Oh thanks so much for the explanation - that makes sense - I didn't think of that meaning!!

February 28, 2015


How do you know when to use onze or ons?

December 10, 2016


Onze is for de words and ons is for het words, so de kinderen = onze kinderen.

December 27, 2016


Curiously, this sentence is (as far as I can tell) ambiguous in precisely the same way as its English translation, which is rare across languages.

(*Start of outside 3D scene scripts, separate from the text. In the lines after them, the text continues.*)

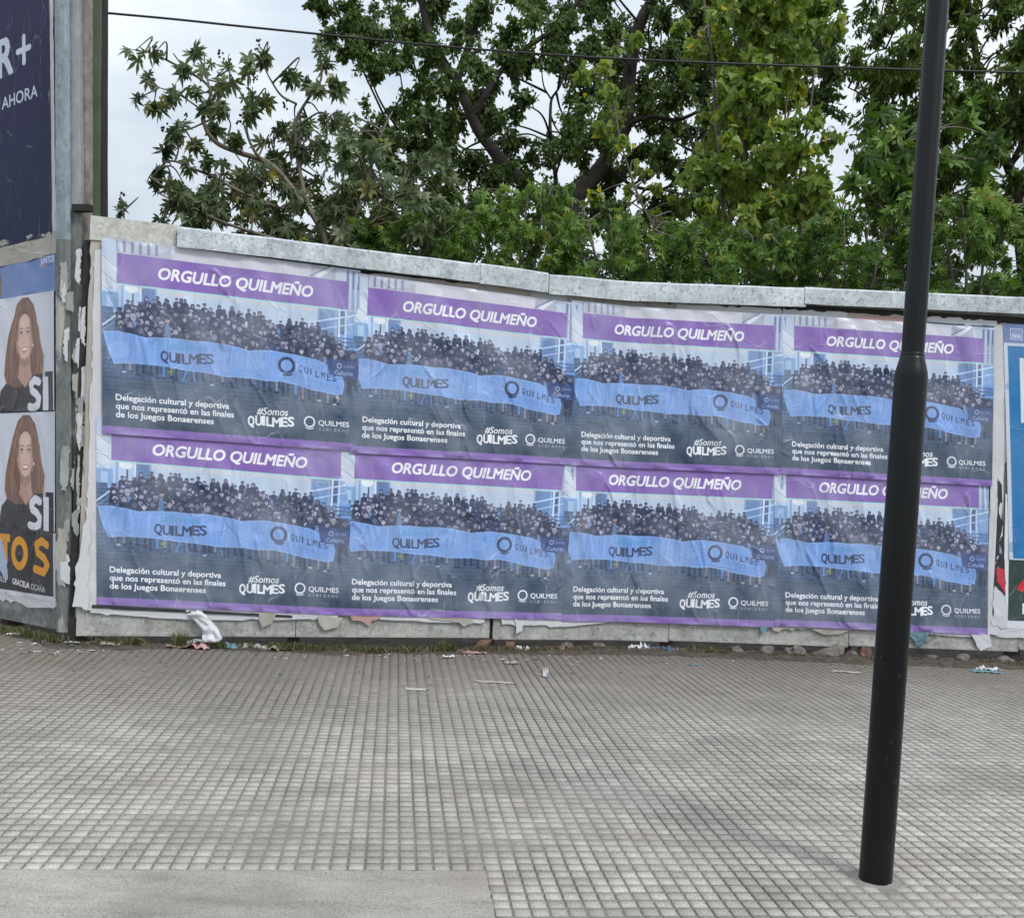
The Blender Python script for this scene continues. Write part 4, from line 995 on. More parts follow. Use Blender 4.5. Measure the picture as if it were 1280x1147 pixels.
# corner: galvanised folded post, grey flange, weathered wood post, green column
def vpost(name, x0a, x1a, ya, x0b, x1b, yb, dep, thick, mat, parent=None, skew=0.0, label=None, cat=None, zb_=None, bulge=0.0):
    """upright between two picture heights, measured at a given distance"""
    A0, A1, B0, B1 = at(x0a, ya, dep), at(x1a, ya, dep + skew), at(x0b, yb, dep), at(x1b, yb, dep + skew)
    if zb_ is not None:
        for A, B_ in ((A0, B0), (A1, B1)):
            k_ = (zb_ - A[2]) / (B_[2] - A[2]); A += (B_ - A) * k_
    bm = bmesh.new(); nseg = 14; rings = []
    for i in range(nseg + 1):
        t = i / nseg; L, R_ = A0 + (B0 - A0) * t, A1 + (B1 - A1) * t; w = 0.0015 * noise.noise(Vector((x0a, t * 9, 0)))
        M1 = L * .7 + R_ * .3; M1[1] -= bulge; M2 = L * .3 + R_ * .7; M2[1] -= bulge
        loop = [L, M1, M2, R_, R_ + [0, thick, 0], L + [0, thick, 0]]
        rings.append([bm.verts.new(Vector(q) + Vector((w, w, 0))) for q in loop])
    for a, b2 in zip(rings[:-1], rings[1:]):
        for k_ in range(6): bm.faces.new((a[k_], a[(k_ + 1) % 6], b2[(k_ + 1) % 6], b2[k_]))
    bm.faces.new(rings[0]); bm.faces.new(rings[-1][::-1])
    c = Vector(A0) ; 
    if parent is None:
        for v in bm.verts: v.co -= c
        o = bm_obj(name, bm, mat); o.location = c; tag(o, label, cat)
    else: o = bm_obj(name, bm, mat, parent)
    return o
M_peel = galv_mat('peeled_flange', (0.13, 0.15, 0.145), (0.24, 0.26, 0.25), (0.09, 0.10, 0.095), 0.1, 0.65, 0.85, 40, (1.6, 1.6, 0.55))
cpost = vpost('corner_post', 69.5, 88, 300, 68.5, 86.5, -60, 6.02, .05, M_corner, None, -.012, 'mottled galvanised folded steel post at the right edge of the left billboard', 'post', None, .010)
vpost('peeled_lower_part', 70.5, 90, 790, 69.5, 88, 300.3, 6.02, .05, M_peel, cpost, -.012, zb_=.36, bulge=.010)
fl_ = vpost('grey_flange', 89.5, 102, 262, 86.8, 98.5, -60, 6.03, .04, simple('pale_grey_flange', (.30, .32, .33), .6, .1, .2, 12, .2), None, 0, 'flat pale grey steel flange between the galvanised post and the wooden post', 'post', None, .002)
vpost('peeled_lower_part', 90.5, 106, 792, 89.5, 102, 262.3, 6.03, .04, M_peel, fl_, 0, zb_=.34, bulge=.002)
vpost('wooden_post', 100, 110, 785, 98.8, 110, -60, 6.09, .07, M_wood, None, 0, 'knotty weathered wooden post in the dark corner gap', 'post', .30, .004)
vpost('green_column', 107, 121, 790, 111, 127, -60, 6.26, .09, M_green, None, 0, 'dull green steel column rising behind the left end of the hoarding', 'column', .25, .0)
vpost('iron_bracket', 89.5, 112, 263, 90, 112.5, 255, 5.985, .05, M_dark, None, -.01, 'small dark iron bracket clasping the corner posts above the hoarding', 'bracket')
vpost('drain_strip', 124.5, 127.5, 330, 124.5, 128, -60, 6.27, .09, M_dark, None, 0, 'thin black edge strip on the right side of the green column', 'edge strip')
# peeled paper on the corner posts
g = random.Random(12)
def corner_pt(px_, z, off):
    d = ray(px_, 560); p_ = CAM + d * (6.0 / d[1]); return np.array([p_[0] + (z - 1.4) * -.042, 5.995 - off, z])
for i in range(30):
    z = 0.5 + 2.1 * (i + g.random()) / 30; pxx = g.choice([72, 78, 84, 92, 97, 101]) + g.uniform(-2, 2); w = g.uniform(.015, .05); h = g.uniform(.05, .26)
    s = (pxx - 88) * .0047
    def cp(a, z_, off): 
        q = corner_pt(88, z_, off); q[0] += a; return q
    o = torn('peeling_paper', g.choice([M_white, M_scrap, M_cream, M_scrap, M_scrap, M_white, M_navy]), cp, [(s, z), (s + w, z + .01), (s + w * g.uniform(.5, 1.1), z - h), (s - .005, z - h * g.uniform(.6, 1))], .004 + .0008 * (i % 9), 100 + i, .008, .012)
    child_local(o, cpost)

# ------------------------------------------------------------------ lamp post
PB = np.array([1.1189, 3.0219, zg(1.1189, 3.0219)])
PT = np.array([1.1906, 3.0219, 2.7495]); ax = (PT - PB) / np.linalg.norm(PT - PB)
lamp = empty('lamp_post', PB, 'slim black steel lamp post standing on the pavement in front of the posters', 'lamp post')
def shaft(name, prof, mat, sides=48):
    a = np.cross(ax, [0, 1, 0]); a /= np.linalg.norm(a); b2 = np.cross(ax, a); V = []
    for h, r in prof:
        ang = np.arange(sides) * 2 * math.pi / sides
        V.append(PB + ax * h + r * (np.cos(ang)[:, None] * a + np.sin(ang)[:, None] * b2))
    V = np.concatenate(V); n = len(prof)
    Fc = [(i * sides + k, i * sides + (k + 1) % sides, (i + 1) * sides + (k + 1) % sides, (i + 1) * sides + k) for i in range(n - 1) for k in range(sides)]
    return child_local(link(name, mesh_np(name, V, Fc, mat, True)), lamp)
hs = np.linalg.norm(np.array([1.16013, 3.0219, 1.65037]) - PB)
shaft('lower_shaft', [(-.03, .0475), (0, .0475), (.6, .0473), (1.1, .0473), (hs - .022, .0473), (hs - .010, .0468), (hs, .0455), (hs + .012, .0425), (hs + .026, .039), (hs + .038, .0358), (hs + .046, .0345), (hs + .047, .030)], M_black)
shaft('upper_shaft', [(hs + .02, .0325), (hs + .3, .0325), (1.9, .0325), (2.6, .032), (3.9, .031), (4.6, .030)], M_black)
shaft('weld_ring', [(hs + .040, .033), (hs + .046, .0352), (hs + .052, .0335), (hs + .056, .0325)], M_black)
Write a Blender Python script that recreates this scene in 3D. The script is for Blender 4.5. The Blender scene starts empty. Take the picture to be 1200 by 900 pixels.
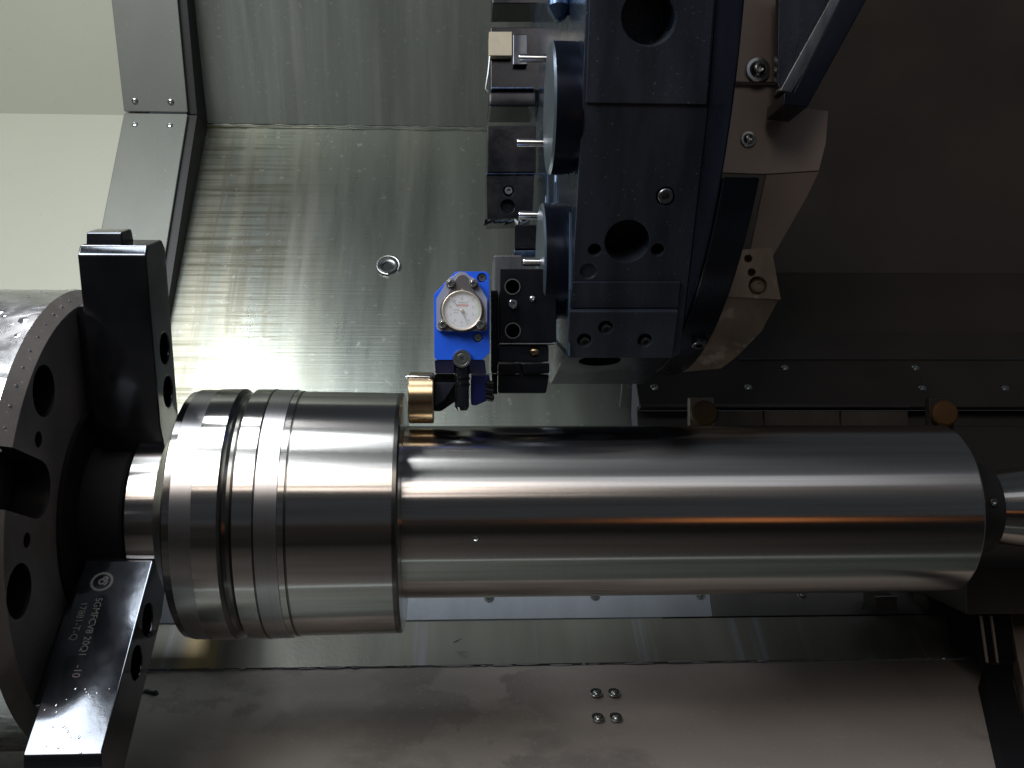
import bpy, bmesh, math, random
from math import sin, cos, tan, pi, radians, atan2, sqrt
from mathutils import Vector, Matrix
random.seed(7)
sc = bpy.context.scene
COL = sc.collection
S = 0.8            # metres from the camera to the spindle axis plane
F = 1150.0
YAW = radians(3)

# ------------------------------------------------------------------ camera
cam_d = bpy.data.cameras.new('camera')
cam = bpy.data.objects.new('camera', cam_d); COL.objects.link(cam)
cam_d.sensor_width = 36; cam_d.lens = 36 * F / 1200
cam_d.clip_start = 0.02; cam_d.clip_end = 60
cam.location = (0, 0, 0)
cam.rotation_euler = (pi / 2, 0, -YAW)
sc.camera = cam
# ------------------------------------------------------------------ world, lamps, exposure
w = bpy.data.worlds.new('World'); sc.world = w; w.use_nodes = True
w.node_tree.nodes['Background'].inputs[0].default_value = (0.80, 0.88, 1.0, 1)
w.node_tree.nodes['Background'].inputs[1].default_value = 0.045
sc.view_settings.view_transform = 'Standard'
sc.view_settings.look = 'None'
sc.view_settings.exposure = 0.0
sc.view_settings.gamma = 1.0

def area(name, loc, aim, sx, sy, power, color):
    l = bpy.data.lights.new(name, 'AREA'); l.shape = 'RECTANGLE'
    l.size = sx; l.size_y = sy; l.energy = power; l.color = color
    o = bpy.data.objects.new(name, l); COL.objects.link(o)
    o.location = loc
    d = Vector(aim) - Vector(loc)
    o.rotation_euler = d.to_track_quat('-Z', 'Y').to_euler()
    return o
# machine work lamp over the chuck, shop daylight through the open door, added lights for the shaft's reflections
area('work_lamp', (-0.82, 0.15, 0.80), (-0.60, 0.30, 0), 0.90, 0.50, 19, (0.92, 0.97, 1.0))
area('collar_lamp', (-0.35, 0.53, 0.80), (-0.30, 0.60, 0), 0.26, 0.30, 3.6, (0.90, 0.96, 1.0))
area('back_lamp', (-0.46, 0.86, 0.72), (-0.46, 0.88, 0), 0.16, 0.12, 1.9, (0.95, 0.97, 1.0))
area('door_light', (-0.75, -1.15, 1.35), (-0.25, 0.9, -0.2), 1.5, 0.85, 17, (1.0, 0.87, 0.78))
area('shaft_fill_light', (0.40, -0.22, 0.86), (0.40, 0.60, 0), 1.00, 0.34, 0.60, (0.86, 0.90, 1.0))  # made-up soft light, added for the grey band reflected in the shaft
area('orange_streak_light', (0.55, -0.35, -0.24), (0.3, 0.8, -0.1), 0.20, 0.10, 0.065, (1.0, 0.36, 0.12))  # added light, stands in for a warm object reflected in the shaft
sc.cycles.max_bounces = 8
sc.cycles.glossy_bounces = 5
sc.cycles.sample_clamp_indirect = 4

# ------------------------------------------------------------------ coordinates
SY, CY = sin(YAW), cos(YAW)
def ray(px, py):
    u = (px - 600) / F; v = (450 - py) / F
    return Vector((SY + u * CY, CY - u * SY, v))
def P(px, py, d):
    r = ray(px, py); return r * (d * S / r.y)
def onplane(px, py, p0, n):
    r = ray(px, py); return r * (Vector(p0).dot(n) / r.dot(n))
def W(x, d, z):                     # point in multiples of the spindle distance
    return Vector((x * S, d * S, z * S))
def zx(px, d): return P(px, 450, d).x / S
AXZ = -0.129                        # spindle axis height (in S)

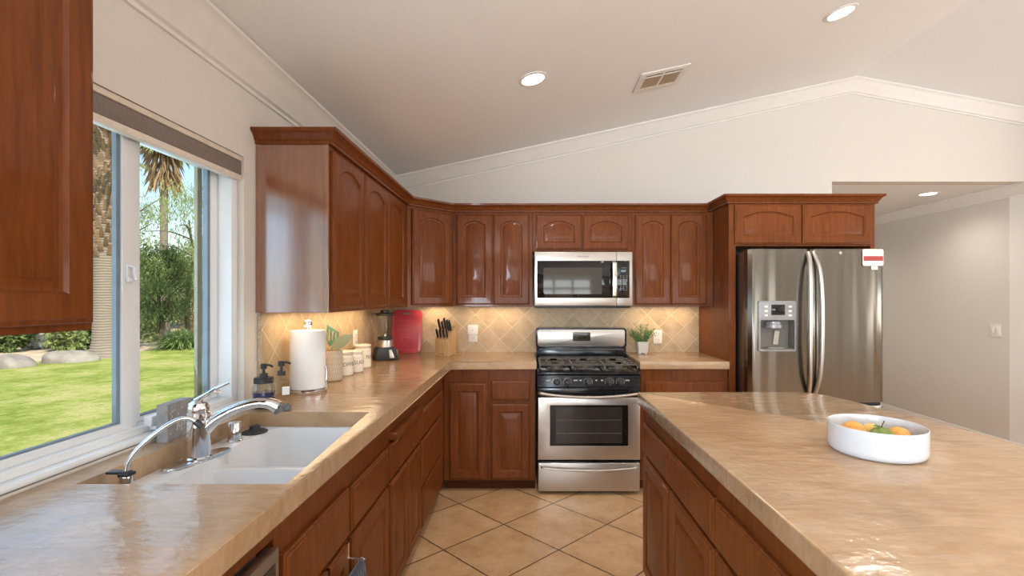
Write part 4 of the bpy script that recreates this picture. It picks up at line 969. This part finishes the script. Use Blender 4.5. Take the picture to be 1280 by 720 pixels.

If talking about a man, we'd say:

Onze kinderen lezen zijn boeken. -- "Our children read his books.*

Onze kinderen lezen hem boeken. -- "Our children read him books.*

In the feminine, in both languages, the possessive-dative distinction is lost.

June 3, 2017


"onze kinderen lezen hem boeken" is certainly not wrong, but it won't be something I would say as a native speaker. In this case I would use the verb "voorlezen": "Onze kinderen lezen hem boeken voor"

July 23, 2018


Interesting. Thanks for that!

April 27, 2018


Interesting, I was just about to ask that

May 21, 2018


So if the book belongs to a guy, will it be "onze kinderen lezen hij boeken"!?

February 10, 2016


Nope. "His" is "zijn", not "hij" (which means "he"). Try not to get confused, as "zijn" also means "are" (context should pretty much always differentiate).